Tra i teorici del cinema russo della seconda metà degli anni '20 c'è una certa diffidenza nei confronti del sonoro, specie per i film recitati. A dire la verità c'è anche una certa diffidenza verso i film recitati in genere, ma questa è un'altra storia. Fatto sta che ancora nel 1927, Juryj Tynjanov, sceneggiatore del Tenente Kiže, sostiene, in Le basi del cinema, che lo specifico filmico sia da ricercarsi nella 'povertà' del mezzo, dovuta all'assenza della terza dimensione, del colore e del sonoro. Date queste premesse, la specificità del cinema può emergere solo attraverso l'elaborazione stilistica, nel momento in cui l'immagine, rinunciando alla riproduzione del reale, trasforma la sua povertà in forza costruttiva. Perciò, lo scopo di un film non è di restituire il mondo visibile in quanto tale, ma nelle sue correlazioni di senso, ossia di rivelare l'artificio in vista di un fine poetico.

Ebbene, di lì a poco, questa affascinante teoria formalista ancorata a un cinema in bianco e nero, bidimensionale e muto, rischia di essere buttata a carte all'aria, non da Stalin, ma dall'avvento del sonoro.

In verità, più che rappresentare una minaccia, il sonoro offre ulteriori possibilità di declinazione stilistica e la musica partecipa alla definizione del sistema-film. È quello che accade nel Tenente Kiže, nato dalla collaborazione tra Tynjanov, il regista Aleksandr Fajncimmer e il compositore Sergej Prokof’ev. La spassosa pellicola dal sapore gogoliano sembra imperniarsi su un principio di costruzione squisitamente formalista: quello della forma che crea il contenuto e addirittura della forma che esiste al di là del contenuto, diventando, essa stessa, contenuto. Prestando attenzione all'aspetto sonoro, si può constatare che, almeno in un caso, il contenuto è una diretta conseguenza del suono.

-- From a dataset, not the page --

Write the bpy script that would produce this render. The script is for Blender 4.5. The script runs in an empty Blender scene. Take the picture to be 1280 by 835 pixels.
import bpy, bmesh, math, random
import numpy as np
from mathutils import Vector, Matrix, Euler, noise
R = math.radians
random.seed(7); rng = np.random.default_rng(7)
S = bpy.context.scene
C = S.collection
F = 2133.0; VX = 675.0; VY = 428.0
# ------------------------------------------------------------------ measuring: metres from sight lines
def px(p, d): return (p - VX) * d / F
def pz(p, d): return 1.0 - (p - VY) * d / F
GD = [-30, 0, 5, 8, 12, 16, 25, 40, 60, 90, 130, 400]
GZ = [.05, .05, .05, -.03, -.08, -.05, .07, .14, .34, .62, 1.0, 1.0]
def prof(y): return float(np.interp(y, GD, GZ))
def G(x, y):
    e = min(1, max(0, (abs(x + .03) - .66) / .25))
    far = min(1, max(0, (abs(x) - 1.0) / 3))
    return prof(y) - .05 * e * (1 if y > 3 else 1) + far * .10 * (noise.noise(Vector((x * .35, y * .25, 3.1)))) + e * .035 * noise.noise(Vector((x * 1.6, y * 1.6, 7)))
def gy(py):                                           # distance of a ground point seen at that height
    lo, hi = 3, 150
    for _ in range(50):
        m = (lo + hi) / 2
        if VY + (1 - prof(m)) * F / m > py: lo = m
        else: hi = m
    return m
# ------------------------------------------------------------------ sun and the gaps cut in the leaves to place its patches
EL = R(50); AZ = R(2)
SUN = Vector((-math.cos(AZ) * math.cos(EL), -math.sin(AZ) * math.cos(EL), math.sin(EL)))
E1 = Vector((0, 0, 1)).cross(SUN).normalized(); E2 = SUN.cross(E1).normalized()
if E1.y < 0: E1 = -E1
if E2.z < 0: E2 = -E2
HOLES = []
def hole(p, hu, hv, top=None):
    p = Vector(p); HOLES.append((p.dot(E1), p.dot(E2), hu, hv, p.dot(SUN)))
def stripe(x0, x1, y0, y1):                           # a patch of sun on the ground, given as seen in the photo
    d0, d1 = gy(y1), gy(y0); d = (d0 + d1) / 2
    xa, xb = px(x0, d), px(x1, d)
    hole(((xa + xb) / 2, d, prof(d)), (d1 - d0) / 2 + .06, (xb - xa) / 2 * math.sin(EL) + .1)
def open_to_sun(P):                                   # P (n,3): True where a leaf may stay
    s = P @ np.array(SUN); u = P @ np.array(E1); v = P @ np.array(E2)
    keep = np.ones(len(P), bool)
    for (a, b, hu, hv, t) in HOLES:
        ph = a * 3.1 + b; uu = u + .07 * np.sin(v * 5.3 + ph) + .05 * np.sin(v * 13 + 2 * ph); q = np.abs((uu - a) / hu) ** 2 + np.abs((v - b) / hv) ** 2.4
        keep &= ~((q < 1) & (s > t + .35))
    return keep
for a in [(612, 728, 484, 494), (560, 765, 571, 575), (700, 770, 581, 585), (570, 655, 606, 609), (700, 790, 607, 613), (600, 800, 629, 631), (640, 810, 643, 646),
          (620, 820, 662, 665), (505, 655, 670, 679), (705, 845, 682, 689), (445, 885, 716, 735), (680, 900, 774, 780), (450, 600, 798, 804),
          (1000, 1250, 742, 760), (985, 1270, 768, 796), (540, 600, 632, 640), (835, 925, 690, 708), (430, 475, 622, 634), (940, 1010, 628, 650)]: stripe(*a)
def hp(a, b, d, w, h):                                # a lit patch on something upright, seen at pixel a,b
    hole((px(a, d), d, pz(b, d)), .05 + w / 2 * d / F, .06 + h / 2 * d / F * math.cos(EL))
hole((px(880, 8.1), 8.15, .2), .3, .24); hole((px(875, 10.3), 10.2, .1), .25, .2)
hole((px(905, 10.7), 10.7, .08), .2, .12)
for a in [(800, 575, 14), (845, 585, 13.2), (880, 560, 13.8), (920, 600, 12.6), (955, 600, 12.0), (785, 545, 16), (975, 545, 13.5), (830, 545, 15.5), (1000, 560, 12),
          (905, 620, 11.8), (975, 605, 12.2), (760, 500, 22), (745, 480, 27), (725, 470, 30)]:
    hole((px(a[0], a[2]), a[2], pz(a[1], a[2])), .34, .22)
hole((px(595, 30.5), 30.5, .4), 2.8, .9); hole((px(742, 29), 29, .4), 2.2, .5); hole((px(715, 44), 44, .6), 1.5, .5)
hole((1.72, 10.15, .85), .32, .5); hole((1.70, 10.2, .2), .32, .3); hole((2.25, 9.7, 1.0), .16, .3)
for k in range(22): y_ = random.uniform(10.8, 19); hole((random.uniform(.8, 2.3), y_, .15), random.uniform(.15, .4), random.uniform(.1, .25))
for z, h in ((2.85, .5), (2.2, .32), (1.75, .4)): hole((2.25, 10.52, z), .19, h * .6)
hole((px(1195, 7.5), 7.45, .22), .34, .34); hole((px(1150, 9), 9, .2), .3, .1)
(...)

Si pensi alla nascita di Kiže e alla scena dell'errore di trascrizione, quando il burocrate continua a ripetere ad alta voce “Poručik-že..Poručik Kiže”: in pratica è un esperimento di poesia transmentale (zaumnaja poezija), in cui i suoni di parole inventate concorrono a modellare il linguaggio poetico; in questo caso, a creare una nuova identità. E la musica va nella medesima direzione: in quel momento ha certo la funzione di servire il contenuto, ma il contenuto, ad essere sinceri, non c'è, visto che Prokof’ev crea il leitmotiv di Kiže senza un vero e proprio referente filmico del personaggio e, di lì in poi, la non-presenza di Kiže diventa una presenza, in quanto segnalata dalla musica.

Ovunque, nel film, domina la stilizzazione, dalla messa in scena alla recitazione, oltre che, naturalmente, nel contesto evocato della burocrazia militare: è proprio la stilizzazione esasperata, in linea con la teoria letteraria di Tynjanov, che portando alla meccanizzazione del procedimento fa scattare la parodia. Pur partendo da diversi presupposti, anche la musica si allinea al medesimo principio.

La colonna sonora, composta da Prokof’ev al suo rientro in Unione Sovietica dopo anni di assenza, è la prova di un suo mutato approccio al linguaggio musicale. Prende forma in un periodo in cui il compositore, accantonato il risentimento per la contestazione del Passo d'acciaio da parte dell'Associazione dei Musicisti Proletari e ormai stanco della snervante moda europea degli scandali da prima esecuzione, riacquista speranza nei confronti della madrepatria, vista come un luogo in cui poter comporre in pace. Desidera creare grande musica che sia però melodica e comprensibile, rivolta a milioni di individui. Ed ecco che la richiesta di scrivere la colonna sonora del Tenente Kiže gli offre la possibilità di raggiungere un pubblico di massa. Questa, in sintesi, l'aspirazione di Prokof’ev, che lo spinge a forgiare per il film di Fajncimmer gustose melodie popolaresche e militaresche, un'indimenticabile romanza e una Troika destinata a diventare un classico citatissimo. Ora, per quanto il compositore non fosse certo mosso da intenti formalisti, il proposito di scrivere nuova musica che fosse colta ma semplice, arguta e ispirata dell'epoca in cui è ambientato il film, finisce per adattarsi perfettamente all'obiettivo di stilizzazione e parodia ricercato da Tynjanov. La teoria, insomma, ha inglobato la partitura.

In conclusione, vale la pena ricordare il gran finale di questa vicenda formalista: la colonna sonora del film, rimaneggiata e strutturata in forma di suite sinfonica da Prokof’ev stesso, ha acquisito vita propria e continua ad apparire nei programmi di sala, totalmente emancipata dalla pellicola per cui era stata scritta. Dopotutto, era nata per un tenente che nemmeno esisteva.